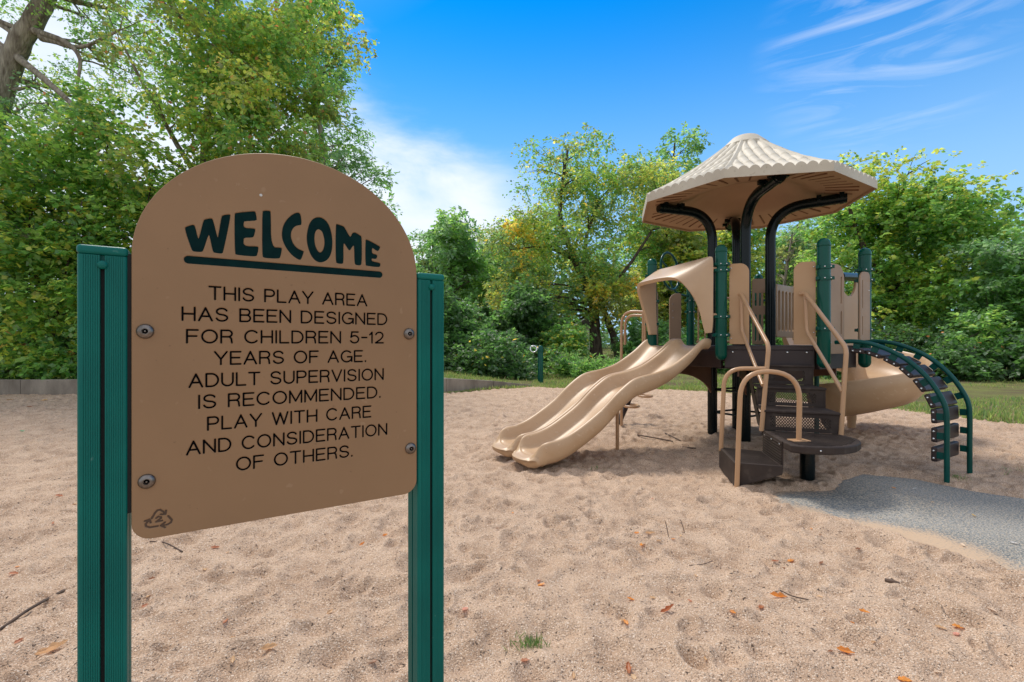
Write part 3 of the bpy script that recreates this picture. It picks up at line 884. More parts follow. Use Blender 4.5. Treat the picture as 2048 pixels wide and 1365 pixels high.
    tree('shade_tree', 'dark green spreading tree at the right picture edge', 'tree',
         [([f, at(2035, 640, 17.5), at(2045, 500, 17.5)], 0.20, 0.06), ([foot(1985, 17.8), at(1992, 700, 17.8), at(1975, 640, 17.6)], 0.12, 0.04)],
         [ell(1950, 430, 2180, 640, 17.5, 2.6, 2.6), ell(1925, 580, 2160, 735, 17, 2.2, 2.6)], 120, (0.3, 0.75), 30000, 0.16,
         [(3, G_MID), (2.4, G_DEEP), (1.6, G_BLUE), (1, G_LITE)], 821, nlimb=40, limb_r=0.05, bark='darkbark', aspect=0.6, flat=0.9)
    f = foot(2140, 24)
    tree('far_tree', 'tree partly cut off by the right picture edge, behind the dark spreading one', 'tree',
         [([f, at(2140, 600, 24), at(2110, 430, 24)], 0.28, 0.06)], [ell(1990, 415, 2260, 640, 24, 3, 2)], 60, (0.5, 1.0), 15000, 0.22, [(3, G_MID), (2, G_LITE), (1, G_BLUE)], 841, nlimb=28, limb_r=0.06, bark='darkbark')
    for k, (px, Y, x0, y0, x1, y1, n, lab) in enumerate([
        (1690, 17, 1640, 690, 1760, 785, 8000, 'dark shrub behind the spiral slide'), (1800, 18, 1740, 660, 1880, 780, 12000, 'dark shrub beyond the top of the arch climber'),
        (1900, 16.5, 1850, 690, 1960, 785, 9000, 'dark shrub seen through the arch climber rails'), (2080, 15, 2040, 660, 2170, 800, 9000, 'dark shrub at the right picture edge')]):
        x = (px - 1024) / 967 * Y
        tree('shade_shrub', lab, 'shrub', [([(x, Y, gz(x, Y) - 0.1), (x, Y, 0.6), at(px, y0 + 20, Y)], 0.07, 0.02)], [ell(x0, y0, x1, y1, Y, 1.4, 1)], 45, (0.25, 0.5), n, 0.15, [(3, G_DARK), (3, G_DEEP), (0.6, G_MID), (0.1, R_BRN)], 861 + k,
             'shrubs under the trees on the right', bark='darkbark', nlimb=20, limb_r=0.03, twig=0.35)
    # --- bare grey tree
    f = foot(1560, 26)
    tree('bare_tree', 'bare grey branched dead tree showing beneath the roof, right of the posts', 'tree',
         [([f, at(1562, 650, 26), at(1570, 560, 26), at(1585, 470, 26)], 0.16, 0.04), ([at(1562, 640, 26), at(1610, 580, 26), at(1640, 500, 26)], 0.08, 0.02)],
         [ell(1530, 450, 1650, 600, 26, 1.6, 1)], 60, (0.3, 0.7), 900, 0.16, [(1, G_OLIVE)], 901, nlimb=60, limb_r=0.035)
    # far wood behind everything, its haze put into bluish leaf colours
    rng = np.random.default_rng(5)
    cl = []
    for k in range(560):
        a = rng.uniform(-1.35, 1.5)
        Y = rng.uniform(46, 70)
        cl.append((a * Y, Y, 0.6 + rng.random() ** 1.25 * (0.215 * Y if a < 0.1 else 0.19 * Y if a < 0.42 else 0.25 * Y), rng.uniform(1.2, 2.6)))
    o = foliage('distant_wood', cl, 80000, 0.48, [(3, G_DEEP), (2.5, G_BLUE), (1.5, G_MID), (1, G_OLIVE)], 77, None, twig=1.6, aspect=0.7)
    tag(o, kind='stuff')
    o.name = 'distant_wood'
build_trees()

# grass on the lawn, thicker and longer along the edge of the sand
def build_grass():
    rng = np.random.default_rng(9)
    pts = []
    n = 0
    E = SAND_EDGE[3:12]
    seg = []
    for (a, b) in zip(E[:-1], E[1:]):
        seg.append((Vector(a), Vector(b), (Vector(b) - Vector(a)).length))
    tot = sum(s[2] for s in seg)
    X, Y = [], []
    for a, b, L in seg:
        k = int(26000 * L / tot)
        t = rng.random(k)
        d = (b - a).normalized()
        nrm = Vector((-d.y, d.x))
        off = rng.random(k) ** 1.6 * 4.5 - 0.10
        X.append(a.x + (b.x - a.x) * t + nrm.x * off); Y.append(a.y + (b.y - a.y) * t + nrm.y * off)
    k = 20000
    yy = rng.uniform(13, 40, k); xx = rng.uniform(-0.3, 1.2, k) * yy
    X.append(xx); Y.append(yy)
    k = 9000
    xx = rng.uniform(-16, -1.0, k); yy = 12.05 + rng.random(k) ** 2 * 2.0 + 0.0 * xx
    X.append(xx); Y.append(yy)
    X = np.concatenate(X); Y = np.concatenate(Y)
    sd_ = poly_sd(X, Y, SAND_POLY)
    patch = vnoise(X * 0.9, Y * 0.9, 61)
    keep = (sd_ > -0.08 - 0.12 * vnoise(X * 3, Y * 3, 60)) & (patch > 0.18)
    X, Y, sd_ = X[keep], Y[keep], sd_[keep]
    Z = np.maximum(lawn_z(X, Y), np.where(sd_ < 0.02, 0.0, -1)) - 0.01
    n = len(X)
    tall = 0.06 + 0.12 * vnoise(X * 1.4, Y * 1.4, 62) * rng.random(n)
    tall = tall * (1 + 0.02 * np.maximum(Y - 12, 0))
    D = np.stack([rng.normal(0, 0.35, n), rng.normal(0, 0.35, n), np.ones(n)], 1)
    N = np.stack([rng.normal(0, 1, n), rng.normal(0, 1, n), rng.normal(0, 0.2, n)], 1)
    pal = [(3, (0.075, 0.12, 0.02)), (2, (0.11, 0.135, 0.026)), (1.2, (0.045, 0.085, 0.015)), (1.0, (0.15, 0.125, 0.05))]
    col = pick_cols(rng, pal, n, np.zeros(n, int), 1, 0.0)
    o = leaf_quads('grass', np.stack([X, Y, Z], 1), D, N, tall, 0.16 + 0.0 * X.mean(), col, rng, None, M['grass'], 0.05)
    tag(o, kind='stuff')
build_grass()

# ------------------------------------------------------------------ play structure
root = thing('play_structure', 'tan, green and brown playground tower with tiled octagonal roof, slides, stairs and arch climber', 'playground', (3.11, 6.5, 0))
def V3(x, y, z): return Vector((x, y, z))
G1 = (2.40, 5.55); G2 = (3.30, 5.12); G3 = (4.12, 5.65); G4 = (1.86, 6.42); G5 = (2.86, 7.75); G6 = (4.45, 6.75); G7 = (3.95, 7.75)
DECK = 1.22

# deck
mb = MB()
cx, cy = 3.11, 6.5
ring = [G1, G2, G3, G6, G7, G5, G4]
inset = [(cx + (x - cx) * 0.95, cy + (y - cy) * 0.95) for x, y in ring]
mb.prism(inset, DECK - 0.05, DECK)
mb.build('deck', M['deck'], root, bevel=0.004)
mb = MB()
for i in range(len(inset)):
    a, b = Vector(inset[i]), Vector(inset[(i + 1) % len(inset)])
    d = (b - a); c = (a + b) / 2
    inn = Vector((cx - c.x, cy - c.y)).normalized() * 0.03
    mb.box((c.x + inn.x, c.y + inn.y, DECK - 0.155), (d.length - 0.06, 0.05, 0.205), (d.x, d.y, 0))
rim = mb.build('deck_rim', M['deck'], root, bevel=0.004)
a, b = Vector(inset[0]), Vector(inset[1])
d = (b - a).normalized(); nn = Vector((d.y, -d.x))
for k in range(5):
    p = a + (b - a) * ((k + 0.6) / 5.2) 
    MB().dome((p.x + nn.x * 0.002, p.y + nn.y * 0.002, DECK - 0.075), 0.011, (nn.x, nn.y, 0)).build('bolt', M['bolt'], rim, smooth=40)

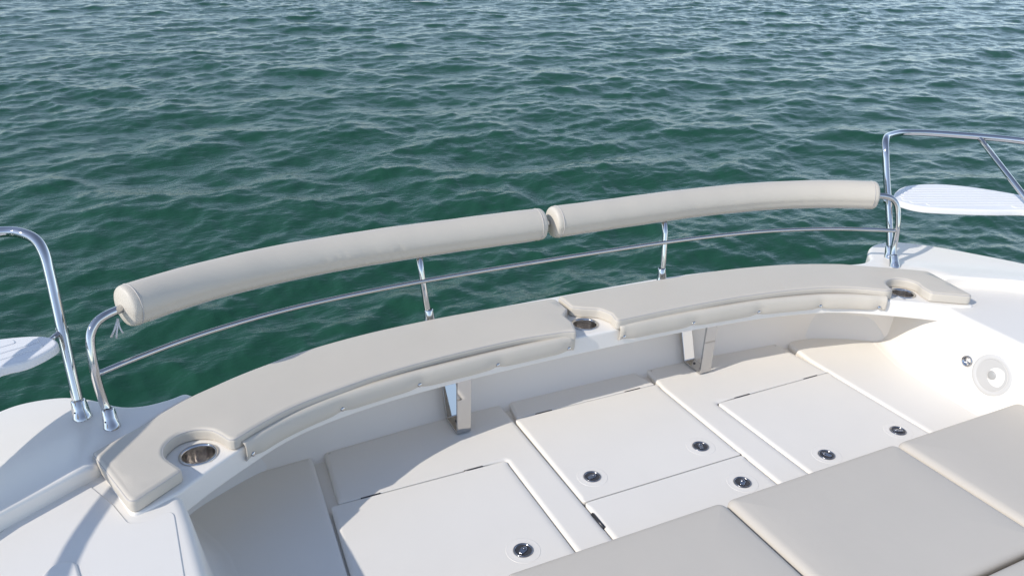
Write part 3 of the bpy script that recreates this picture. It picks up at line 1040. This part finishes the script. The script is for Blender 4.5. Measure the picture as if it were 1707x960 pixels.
f2 = 1 / (1 + (Rr / 45) ** 3)
# wind patches: ripples come and go over metres
patch = 0.75 + 0.35 * np.sin(X * 0.31 + 1.3 * np.sin(Y * 0.23)) * np.sin(Y * 0.27 + 0.9 * np.sin(X * 0.19 + 2))
co = np.empty((nr * nt_, 3))
co[:, 0] = X + a1 * f1 + a2 * f2 * patch
co[:, 1] = Y + b1 * f1 + b2 * f2 * patch
co[:, 2] = h1 * f1 + h2 * f2 * patch
ii, jj = np.meshgrid(np.arange(nr - 1), np.arange(nt_), indexing='ij')
jn = (jj + 1) % nt_
quads = np.stack([ii * nt_ + jj, ii * nt_ + jn, (ii + 1) * nt_ + jn, (ii + 1) * nt_ + jj], -1).reshape(-1, 4)[:, ::-1]
me = bpy.data.meshes.new('sea')
me.vertices.add(len(co)); me.vertices.foreach_set('co', co.ravel())
me.loops.add(quads.size); me.loops.foreach_set('vertex_index', quads.ravel())
me.polygons.add(len(quads)); me.polygons.foreach_set('loop_start', np.arange(0, quads.size, 4)); me.polygons.foreach_set('loop_total', np.full(len(quads), 4))
me.polygons.foreach_set('use_smooth', np.ones(len(quads), bool))
me.update(); me.validate()
crest = (h1 * f1 + h2 * f2 * patch); crest /= crest[Rr < 60].std()
at_ = me.attributes.new('crest', 'FLOAT', 'POINT'); at_.data.foreach_set('value', crest.astype(np.float32))
sea = bpy.data.objects.new('sea', me)
C.objects.link(sea)
tag(sea, 'choppy dark green sea with blue-grey sky reflections', 'sea', kind='structure')

m = bpy.data.materials.new('sea water')
m.use_nodes = True
nt = m.node_tree
b = nt.nodes['Principled BSDF']
b.inputs['Base Color'].default_value = (0.016, 0.068, 0.043, 1)
b.inputs['Roughness'].default_value = 0.15
b.inputs['IOR'].default_value = 1.17
b.inputs['Specular Tint'].default_value = (0.54, 0.74, 1.0, 1)
geo = nt.nodes.new('ShaderNodeNewGeometry')
mp = nt.nodes.new('ShaderNodeMapping')
mp.inputs['Rotation'].default_value = (0, 0, math.radians(12))
mp.inputs['Scale'].default_value = (0.6, 1.25, 1)
nt.links.new(geo.outputs['Position'], mp.inputs['Vector'])
prev = None
for sc, st, dist in ((4.0, 0.6, 0.022), (11.0, 0.6, 0.011), (30.0, 0.55, 0.005)):
    n = nt.nodes.new('ShaderNodeTexNoise')
    n.inputs['Scale'].default_value = sc
    n.inputs['Detail'].default_value = 3
    n.inputs['Distortion'].default_value = 0.6
    nt.links.new(mp.outputs['Vector'], n.inputs['Vector'])
    bp = nt.nodes.new('ShaderNodeBump')
    bp.inputs['Strength'].default_value = st
    bp.inputs['Distance'].default_value = dist
    nt.links.new(n.outputs['Fac'], bp.inputs['Height'])
    if prev: nt.links.new(prev.outputs['Normal'], bp.inputs['Normal'])
    prev = bp
nt.links.new(prev.outputs['Normal'], b.inputs['Normal'])
# a few flecks of foam on the highest crests
cr_ = nt.nodes.new('ShaderNodeAttribute'); cr_.attribute_name = 'crest'
fn = nt.nodes.new('ShaderNodeTexNoise'); fn.inputs['Scale'].default_value = 0.8; fn.inputs['Detail'].default_value = 6
nt.links.new(geo.outputs['Position'], fn.inputs['Vector'])
fa = nt.nodes.new('ShaderNodeMath'); fa.operation = 'MULTIPLY_ADD'
fa.inputs[1].default_value = 7.0
nt.links.new(fn.outputs['Fac'], fa.inputs[0]); nt.links.new(cr_.outputs['Fac'], fa.inputs[2])
fm = nt.nodes.new('ShaderNodeMapRange'); fm.inputs['From Min'].default_value = 7.55; fm.inputs['From Max'].default_value = 8.0
nt.links.new(fa.outputs[0], fm.inputs['Value'])
mxc = nt.nodes.new('ShaderNodeMix'); mxc.data_type = 'RGBA'
mxc.inputs[6].default_value = (0.016, 0.068, 0.043, 1); mxc.inputs[7].default_value = (0.45, 0.47, 0.44, 1)
nt.links.new(fm.outputs['Result'], mxc.inputs[0]); nt.links.new(mxc.outputs[2], b.inputs['Base Color'])
me.materials.append(m)

# ================================================================== light
sunb = np.array([-1.40, -0.20, 1.0]); sunb /= np.linalg.norm(sunb)
sd = T @ sunb
el = math.asin(sd[2]); az = math.atan2(sd[0], sd[1])
L = bpy.data.lights.new('sun', 'SUN')
L.energy = 2.3
L.angle = math.radians(0.53)
L.color = (1.0, 0.935, 0.845)
lo = bpy.data.objects.new('sun', L)
C.objects.link(lo)
lo.location = (-10, 0, 12)
lo.rotation_euler = Vector(sd.tolist()).to_track_quat('Z', 'Y').to_euler()

wd = bpy.data.worlds.new('World')
scene.world = wd
wd.use_nodes = True
nt = wd.node_tree
bg = nt.nodes['Background']
sky = nt.nodes.new('ShaderNodeTexSky')
sky.sky_type = 'NISHITA'
sky.sun_disc = False
sky.sun_elevation = el
sky.sun_rotation = az
sky.air_density = 1.0
sky.altitude = 2500
sky.dust_density = 0.4
sky.ozone_density = 1.4
hs = nt.nodes.new('ShaderNodeHueSaturation')
hs.inputs['Saturation'].default_value = 0.78
nt.links.new(sky.outputs['Color'], hs.inputs['Color'])
nt.links.new(hs.outputs['Color'], bg.inputs['Color'])
bg.inputs['Strength'].default_value = 0.15

# ================================================================== camera
cam = bpy.data.cameras.new('camera')
cam.sensor_width = 36
cam.lens = FPX / 1707 * 36
cam.clip_end = 20000
co_ = bpy.data.objects.new('camera', cam)
C.objects.link(co_)
co_.matrix_world = Matrix.Translation(EYE) @ Matrix(W.tolist()).to_4x4()
scene.camera = co_

for o in list(bpy.data.objects):
    if 'base' in o.keys(): del o['base']

scene.render.engine = 'CYCLES'
scene.view_settings.view_transform = 'Standard'
scene.view_settings.look = 'None'
scene.cycles.max_bounces = 12
scene.cycles.diffuse_bounces = 8
scene.view_settings.exposure = 0.63
scene.view_settings.gamma = 1
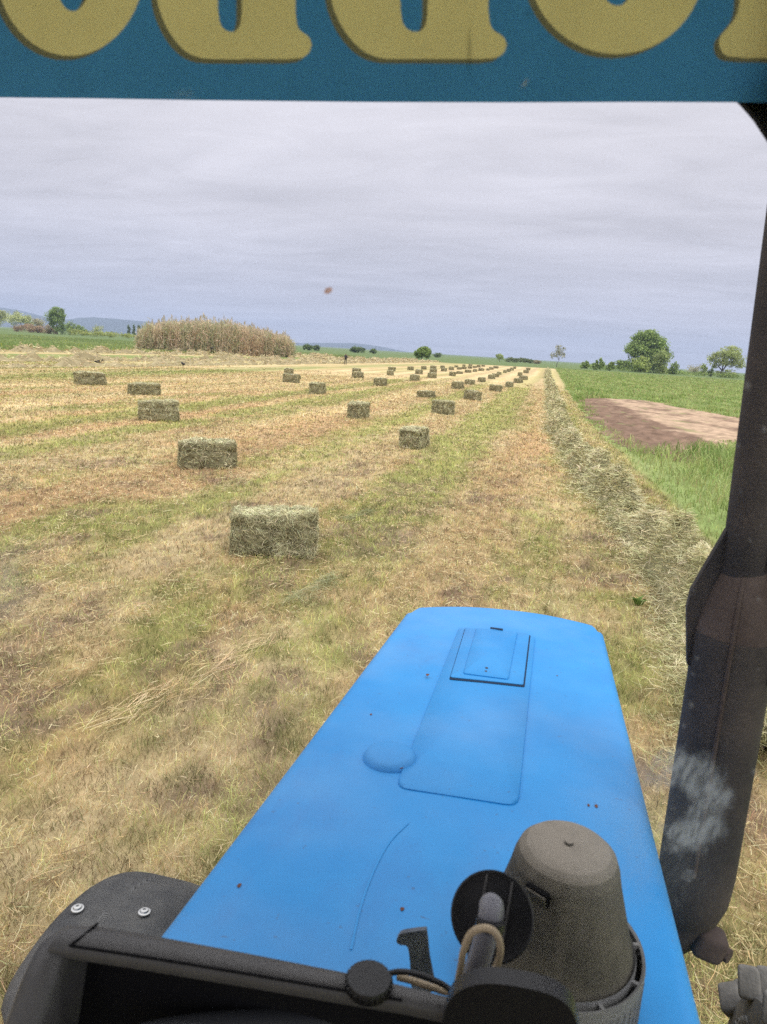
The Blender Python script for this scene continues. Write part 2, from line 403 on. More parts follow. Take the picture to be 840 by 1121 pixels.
V, Fc, cc = blades(x, y, ground_z(x, y), h, wd, .4+.9*rng.random(len(x)), c)
o = npmesh('stubble_grass', V, Fc, M['blade'], cc); tag(o, 'short yellow green stubble covering the mown hay field', 'stubble', kind='stuff')
# loose straw lying on it, combed along the rows
x, y, r = field_points(420000, 1.6, 70, 1.6)
rt, lf_, fr = masks(x, y); wob = fbm(x*1.2, y*.25, 77, 3)
keep = (rt < .35) & (lf_ < .5) & not_under_tractor(x, y) & (rng.random(len(x)) < .25+1.5*ss(.42, .65, wob)); x, y, r = x[keep], y[keep], r[keep]
n = len(x)
az = PI/2+.25+rng.normal(size=n)*.75
ln = (.03+.085*rng.random(n)**2)*(1+r*.012); wd = np.maximum(.0020, r*.00048)*(.7+.6*rng.random(n))
pal = np.array([[.70,.56,.32],[.61,.47,.25],[.80,.67,.42],[.46,.44,.23],[.30,.20,.12]])[rng.integers(0, 5, n)]
cl_ = fbm(x*5, y*4, 107, 3); kp = rng.random(n) < .25+1.3*ss(.42, .62, cl_); x, y, r, az, ln, wd, pal = x[kp], y[kp], r[kp], az[kp], ln[kp], wd[kp]*1.25, pal[kp]; n = len(x)
P = np.stack([x, y, ground_z(x, y)+.01+.04*rng.random(n)], 1)
V, Fc, cc = straws(P, ln, wd, az, rng.normal(size=n)*.18, jitter(pal, .25))
o = npmesh('loose_straw', V, Fc, M['blade'], cc); tag(o, 'loose dry straw scattered over the mown field', 'straw', kind='stuff')

# a long wisp of combed straw and two handfuls left on the field
def wisp(name, p0, p1, n, wid, hgt, pal, label, spread=.3, ln0=.2):
    a, b = gnd(*p0), gnd(*p1); t = rng.random(n); off = rng.normal(size=n)*wid*(.5+.5*np.sin(PI*t))
    d = (b-a)[:2]; L_ = np.hypot(*d); d = d/L_; nrm = np.array([-d[1], d[0]])
    xx = a[0]+(b-a)[0]*t+nrm[0]*off; yy = a[1]+(b-a)[1]*t+nrm[1]*off
    P = np.stack([xx, yy, ground_z(xx, yy)+.02+hgt*rng.random(n)*np.exp(-(off/wid)**2)], 1)
    az = math.atan2(d[1], d[0])+rng.normal(size=n)*spread
    V, Fc, cc = straws(P, ln0*.6+.22*rng.random(n), np.full(n, .0025), az, rng.normal(size=n)*.1, jitter(np.array(pal)[rng.integers(0, len(pal), n)], .25))
    return tag(npmesh(name, V, Fc, M['hay'], cc), label, 'straw', kind='stuff')
wisp('straw_wisp', (110,800), (290,700), 320, .11, .04, [(.60,.48,.27),(.50,.39,.21),(.66,.54,.33)], 'long wisp of golden straw combed along the field left of the hood')
wisp('hay_handful', (318,662), (366,634), 420, .07, .08, [(.24,.25,.13),(.32,.32,.18),(.4,.38,.22)], 'small handful of greenish hay dropped just below the nearest bale', .6, .1)
wisp('hay_handful', (375,572), (408,560), 240, .06, .05, [(.24,.25,.13),(.32,.32,.18)], 'thin strip of greenish hay to the right of the nearest bale', .5, .1)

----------

* **Short problem**: Nothing outside the span should appear: copy exactly from the line with "for k, (px, Y, x0, y0, x1, y1, n, lab)" through the line with "tree('shade_shrub', lab, 'shrub', [([(x, Y, gz(x, Y)".

* **The output**:
    for k, (px, Y, x0, y0, x1, y1, n, lab) in enumerate([
        (1690, 17, 1640, 690, 1760, 785, 8000, 'dark shrub behind the spiral slide'), (1800, 18, 1740, 660, 1880, 780, 12000, 'dark shrub beyond the top of the arch climber'),
        (1900, 16.5, 1850, 690, 1960, 785, 9000, 'dark shrub seen through the arch climber rails'), (2080, 15, 2040, 660, 2170, 800, 9000, 'dark shrub at the right picture edge')]):
        x = (px - 1024) / 967 * Y
        tree('shade_shrub', lab, 'shrub', [([(x, Y, gz(x, Y) - 0.1), (x, Y, 0.6), at(px, y0 + 20, Y)], 0.07, 0.02)], [ell(x0, y0, x1, y1, Y, 1.4, 1)], 45, (0.25, 0.5), n, 0.15, [(3, G_DARK), (3, G_DEEP), (0.6, G_MID), (0.1, R_BRN)], 861 + k,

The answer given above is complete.